The 401k plan has evolved substantially since it was first introduced more than 30 years ago. Although taxpayers were able to begin saving to a 401k in 1982, it wasn't until 1991 that the most recent version of the plan was devised and implemented.

A 401k retirement plan is a financial savings plan established by employers for employees. Workers make a salary deferral—meaning they set aside a small part of their paychecks—during each pay period, to which an employer may make a matching contribution. Earnings build up and taxes are deferred.

Although the plan offers a reasonable way to save a substantial sum, the IRS does place a cap on the percentage of salary than can be deferred during each pay period. There are also special regulations for how and when an employee can begin using the funds in their 401k. In most cases, an employer will hire an outside financial planner to help organize these funds, and they can help clarify how each company's 401k account works.

Helping Employees Save Money

A 401k plan is a great way for employers to attract employees and keep them loyal to a company. It helps workers earn extra money for retirement, provides 401k tax deductions, and directly deposits savings and earnings into a protected account.
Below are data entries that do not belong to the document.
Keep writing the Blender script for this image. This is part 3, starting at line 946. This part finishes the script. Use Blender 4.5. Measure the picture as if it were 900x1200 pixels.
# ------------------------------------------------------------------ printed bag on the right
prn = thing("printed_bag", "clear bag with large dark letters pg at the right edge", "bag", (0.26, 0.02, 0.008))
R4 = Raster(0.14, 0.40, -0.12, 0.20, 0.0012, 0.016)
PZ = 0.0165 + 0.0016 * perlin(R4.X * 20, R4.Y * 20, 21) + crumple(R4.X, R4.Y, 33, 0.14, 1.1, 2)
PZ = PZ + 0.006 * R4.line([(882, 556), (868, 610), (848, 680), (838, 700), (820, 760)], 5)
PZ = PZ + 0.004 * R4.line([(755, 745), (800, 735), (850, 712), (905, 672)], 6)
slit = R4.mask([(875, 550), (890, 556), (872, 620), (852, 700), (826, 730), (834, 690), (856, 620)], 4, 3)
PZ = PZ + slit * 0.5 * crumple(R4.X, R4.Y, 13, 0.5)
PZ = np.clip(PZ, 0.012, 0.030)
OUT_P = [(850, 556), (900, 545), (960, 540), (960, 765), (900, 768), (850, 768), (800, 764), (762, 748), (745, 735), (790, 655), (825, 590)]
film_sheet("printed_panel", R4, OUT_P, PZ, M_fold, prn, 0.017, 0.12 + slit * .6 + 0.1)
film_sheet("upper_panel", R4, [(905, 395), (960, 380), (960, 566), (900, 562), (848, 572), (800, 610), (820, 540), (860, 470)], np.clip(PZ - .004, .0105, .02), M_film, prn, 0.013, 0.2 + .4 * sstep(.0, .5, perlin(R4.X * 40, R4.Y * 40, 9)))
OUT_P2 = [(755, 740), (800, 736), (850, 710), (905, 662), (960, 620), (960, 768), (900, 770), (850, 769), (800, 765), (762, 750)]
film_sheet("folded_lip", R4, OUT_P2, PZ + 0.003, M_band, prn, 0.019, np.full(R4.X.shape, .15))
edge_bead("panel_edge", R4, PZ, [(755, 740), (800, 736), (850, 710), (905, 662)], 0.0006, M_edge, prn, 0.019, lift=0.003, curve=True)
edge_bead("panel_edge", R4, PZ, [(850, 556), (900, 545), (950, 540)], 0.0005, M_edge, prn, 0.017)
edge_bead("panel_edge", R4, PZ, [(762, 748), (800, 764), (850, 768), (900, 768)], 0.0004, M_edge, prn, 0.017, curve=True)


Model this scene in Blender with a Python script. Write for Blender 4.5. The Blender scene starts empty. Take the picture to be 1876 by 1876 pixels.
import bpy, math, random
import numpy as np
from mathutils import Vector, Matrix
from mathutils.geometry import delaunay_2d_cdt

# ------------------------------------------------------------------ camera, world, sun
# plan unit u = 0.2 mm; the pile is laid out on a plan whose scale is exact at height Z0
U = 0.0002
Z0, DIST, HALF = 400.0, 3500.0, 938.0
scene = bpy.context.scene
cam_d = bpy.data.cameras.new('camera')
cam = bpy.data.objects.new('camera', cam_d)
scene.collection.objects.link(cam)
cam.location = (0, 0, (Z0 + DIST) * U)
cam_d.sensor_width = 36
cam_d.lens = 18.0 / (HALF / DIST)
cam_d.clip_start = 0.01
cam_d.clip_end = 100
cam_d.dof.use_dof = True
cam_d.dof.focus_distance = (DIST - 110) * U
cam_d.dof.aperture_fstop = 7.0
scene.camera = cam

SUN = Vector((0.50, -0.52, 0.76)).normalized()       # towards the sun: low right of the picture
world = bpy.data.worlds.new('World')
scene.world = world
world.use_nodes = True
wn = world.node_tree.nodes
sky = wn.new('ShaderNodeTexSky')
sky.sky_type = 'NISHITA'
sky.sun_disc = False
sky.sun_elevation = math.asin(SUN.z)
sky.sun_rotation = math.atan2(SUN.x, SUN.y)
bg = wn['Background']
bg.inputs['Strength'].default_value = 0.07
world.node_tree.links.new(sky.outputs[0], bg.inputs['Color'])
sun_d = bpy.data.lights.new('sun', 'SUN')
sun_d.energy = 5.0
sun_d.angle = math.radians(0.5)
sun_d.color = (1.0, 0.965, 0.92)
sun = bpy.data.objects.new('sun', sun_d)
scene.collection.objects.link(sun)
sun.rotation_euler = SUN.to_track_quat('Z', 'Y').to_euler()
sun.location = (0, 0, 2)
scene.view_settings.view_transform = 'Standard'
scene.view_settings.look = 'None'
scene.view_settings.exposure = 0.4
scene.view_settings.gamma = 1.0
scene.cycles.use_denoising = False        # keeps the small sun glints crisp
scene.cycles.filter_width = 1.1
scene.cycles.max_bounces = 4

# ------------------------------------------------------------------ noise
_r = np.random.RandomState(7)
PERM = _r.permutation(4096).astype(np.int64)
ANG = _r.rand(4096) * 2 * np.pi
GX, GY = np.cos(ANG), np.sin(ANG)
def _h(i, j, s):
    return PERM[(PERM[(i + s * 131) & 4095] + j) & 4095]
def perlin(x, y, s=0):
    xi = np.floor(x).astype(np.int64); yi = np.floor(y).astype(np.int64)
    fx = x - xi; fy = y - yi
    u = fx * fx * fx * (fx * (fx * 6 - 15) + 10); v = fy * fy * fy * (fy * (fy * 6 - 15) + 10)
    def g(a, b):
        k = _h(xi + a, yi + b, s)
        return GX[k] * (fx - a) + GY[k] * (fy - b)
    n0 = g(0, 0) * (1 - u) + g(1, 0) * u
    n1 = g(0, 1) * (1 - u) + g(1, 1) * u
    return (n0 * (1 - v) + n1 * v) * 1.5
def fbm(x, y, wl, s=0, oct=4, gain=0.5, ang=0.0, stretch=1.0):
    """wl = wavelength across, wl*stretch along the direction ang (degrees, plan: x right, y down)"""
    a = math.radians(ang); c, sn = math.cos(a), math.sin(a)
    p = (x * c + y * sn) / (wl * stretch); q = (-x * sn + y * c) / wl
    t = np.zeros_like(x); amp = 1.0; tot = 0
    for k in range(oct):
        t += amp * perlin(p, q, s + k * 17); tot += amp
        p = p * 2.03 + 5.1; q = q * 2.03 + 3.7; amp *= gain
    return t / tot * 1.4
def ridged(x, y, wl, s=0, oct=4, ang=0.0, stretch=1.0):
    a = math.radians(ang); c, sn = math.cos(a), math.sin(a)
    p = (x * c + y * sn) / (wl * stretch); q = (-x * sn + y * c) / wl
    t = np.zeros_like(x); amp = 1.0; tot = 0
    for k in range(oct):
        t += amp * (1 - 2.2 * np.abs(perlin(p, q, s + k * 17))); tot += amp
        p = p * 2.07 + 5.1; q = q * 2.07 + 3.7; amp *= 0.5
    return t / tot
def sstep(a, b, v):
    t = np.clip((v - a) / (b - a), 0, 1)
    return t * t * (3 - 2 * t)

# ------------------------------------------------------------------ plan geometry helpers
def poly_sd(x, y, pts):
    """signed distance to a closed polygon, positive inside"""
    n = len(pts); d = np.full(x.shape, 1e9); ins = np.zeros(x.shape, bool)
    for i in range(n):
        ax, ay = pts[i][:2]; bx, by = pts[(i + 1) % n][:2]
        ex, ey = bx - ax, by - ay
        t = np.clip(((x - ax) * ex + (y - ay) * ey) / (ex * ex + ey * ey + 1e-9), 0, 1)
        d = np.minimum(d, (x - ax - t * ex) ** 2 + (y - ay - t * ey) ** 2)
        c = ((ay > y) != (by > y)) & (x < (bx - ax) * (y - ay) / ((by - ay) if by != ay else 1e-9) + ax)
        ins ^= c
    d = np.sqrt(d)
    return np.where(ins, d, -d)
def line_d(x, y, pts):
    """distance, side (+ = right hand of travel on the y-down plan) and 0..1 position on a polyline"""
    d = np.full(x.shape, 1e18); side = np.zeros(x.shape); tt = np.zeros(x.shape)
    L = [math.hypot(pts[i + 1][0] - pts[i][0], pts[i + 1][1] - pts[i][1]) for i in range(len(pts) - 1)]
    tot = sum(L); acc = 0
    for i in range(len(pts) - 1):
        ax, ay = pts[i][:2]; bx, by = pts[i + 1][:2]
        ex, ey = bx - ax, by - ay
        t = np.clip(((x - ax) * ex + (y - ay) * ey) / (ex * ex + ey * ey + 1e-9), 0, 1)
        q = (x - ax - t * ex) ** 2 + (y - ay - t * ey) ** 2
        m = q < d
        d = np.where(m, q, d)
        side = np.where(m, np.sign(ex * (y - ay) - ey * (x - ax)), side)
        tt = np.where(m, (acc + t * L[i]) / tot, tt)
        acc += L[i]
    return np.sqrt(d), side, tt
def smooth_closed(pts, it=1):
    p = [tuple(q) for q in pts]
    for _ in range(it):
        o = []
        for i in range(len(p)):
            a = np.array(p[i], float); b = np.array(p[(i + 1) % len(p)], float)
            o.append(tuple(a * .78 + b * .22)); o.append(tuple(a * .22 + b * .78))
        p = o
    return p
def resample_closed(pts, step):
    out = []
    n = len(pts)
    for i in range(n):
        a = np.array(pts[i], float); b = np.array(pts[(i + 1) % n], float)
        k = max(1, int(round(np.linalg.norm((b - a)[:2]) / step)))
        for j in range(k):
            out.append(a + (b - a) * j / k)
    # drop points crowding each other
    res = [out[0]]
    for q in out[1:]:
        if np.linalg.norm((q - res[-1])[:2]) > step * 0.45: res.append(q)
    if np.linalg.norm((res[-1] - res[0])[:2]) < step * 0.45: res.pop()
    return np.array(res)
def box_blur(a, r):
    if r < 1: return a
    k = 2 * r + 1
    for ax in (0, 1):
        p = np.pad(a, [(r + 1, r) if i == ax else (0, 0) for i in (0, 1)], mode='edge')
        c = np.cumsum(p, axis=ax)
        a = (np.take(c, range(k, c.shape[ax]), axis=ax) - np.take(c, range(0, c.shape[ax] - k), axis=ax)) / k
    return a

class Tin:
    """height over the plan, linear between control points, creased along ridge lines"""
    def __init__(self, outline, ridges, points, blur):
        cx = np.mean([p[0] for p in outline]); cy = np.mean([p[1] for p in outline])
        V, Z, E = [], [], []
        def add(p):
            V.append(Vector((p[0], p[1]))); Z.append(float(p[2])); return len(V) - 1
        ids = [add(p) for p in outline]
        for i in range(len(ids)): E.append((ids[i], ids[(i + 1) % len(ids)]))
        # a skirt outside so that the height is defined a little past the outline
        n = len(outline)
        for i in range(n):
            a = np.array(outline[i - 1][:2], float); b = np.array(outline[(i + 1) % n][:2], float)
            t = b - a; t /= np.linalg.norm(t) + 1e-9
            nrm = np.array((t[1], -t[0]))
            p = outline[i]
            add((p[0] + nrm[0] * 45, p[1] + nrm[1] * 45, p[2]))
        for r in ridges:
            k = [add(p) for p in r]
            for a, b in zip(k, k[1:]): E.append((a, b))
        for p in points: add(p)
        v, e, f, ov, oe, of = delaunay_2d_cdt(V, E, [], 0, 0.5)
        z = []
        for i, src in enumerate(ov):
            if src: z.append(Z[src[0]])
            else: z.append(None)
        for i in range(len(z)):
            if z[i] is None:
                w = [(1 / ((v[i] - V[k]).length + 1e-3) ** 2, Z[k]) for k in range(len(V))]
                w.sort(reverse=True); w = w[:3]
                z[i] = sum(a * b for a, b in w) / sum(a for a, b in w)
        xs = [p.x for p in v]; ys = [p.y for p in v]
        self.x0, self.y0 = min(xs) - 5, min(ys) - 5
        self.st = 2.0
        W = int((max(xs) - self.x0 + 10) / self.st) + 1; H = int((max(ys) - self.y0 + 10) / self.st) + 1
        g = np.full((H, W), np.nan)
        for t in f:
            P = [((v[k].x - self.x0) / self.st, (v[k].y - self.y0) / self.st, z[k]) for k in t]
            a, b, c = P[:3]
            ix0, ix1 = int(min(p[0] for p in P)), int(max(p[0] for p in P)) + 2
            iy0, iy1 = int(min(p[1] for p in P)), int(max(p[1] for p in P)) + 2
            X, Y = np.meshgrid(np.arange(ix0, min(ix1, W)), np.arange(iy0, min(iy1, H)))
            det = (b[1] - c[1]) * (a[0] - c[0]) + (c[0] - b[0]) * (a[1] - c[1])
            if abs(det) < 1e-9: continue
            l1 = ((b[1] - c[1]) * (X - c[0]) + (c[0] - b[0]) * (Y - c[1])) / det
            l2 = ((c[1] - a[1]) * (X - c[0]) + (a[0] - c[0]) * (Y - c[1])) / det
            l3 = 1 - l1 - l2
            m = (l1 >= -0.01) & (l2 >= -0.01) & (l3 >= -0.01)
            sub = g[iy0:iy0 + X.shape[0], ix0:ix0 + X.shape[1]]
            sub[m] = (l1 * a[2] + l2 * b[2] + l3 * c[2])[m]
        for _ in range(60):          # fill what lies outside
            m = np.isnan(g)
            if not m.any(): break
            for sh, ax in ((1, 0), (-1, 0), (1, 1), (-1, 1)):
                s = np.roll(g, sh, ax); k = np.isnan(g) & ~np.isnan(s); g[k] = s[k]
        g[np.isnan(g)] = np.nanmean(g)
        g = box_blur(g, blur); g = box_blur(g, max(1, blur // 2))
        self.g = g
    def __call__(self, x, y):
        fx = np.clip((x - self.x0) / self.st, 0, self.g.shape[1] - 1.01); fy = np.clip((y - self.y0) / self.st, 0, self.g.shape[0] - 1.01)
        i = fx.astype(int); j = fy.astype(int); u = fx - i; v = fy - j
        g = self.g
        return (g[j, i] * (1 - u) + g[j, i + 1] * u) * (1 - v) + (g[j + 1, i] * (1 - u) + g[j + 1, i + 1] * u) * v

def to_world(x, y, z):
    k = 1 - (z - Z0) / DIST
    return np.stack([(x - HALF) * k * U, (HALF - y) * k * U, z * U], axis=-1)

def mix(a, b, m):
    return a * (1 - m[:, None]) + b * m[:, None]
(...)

Most importantly, it helps employees build up a substantial nest-egg investment to help them retire at a reasonably early age.

That's why many investors recommend new employees get involved in their company's 401k plan as soon as possible. The earlier you start—say in their mid- to late-20s, the younger you'll be for eligible retirement. Even if retiring to Florida sounds like the distant future for someone just out of college, it always pays to think ahead; a 401k and is a critical part of a sound financial plan.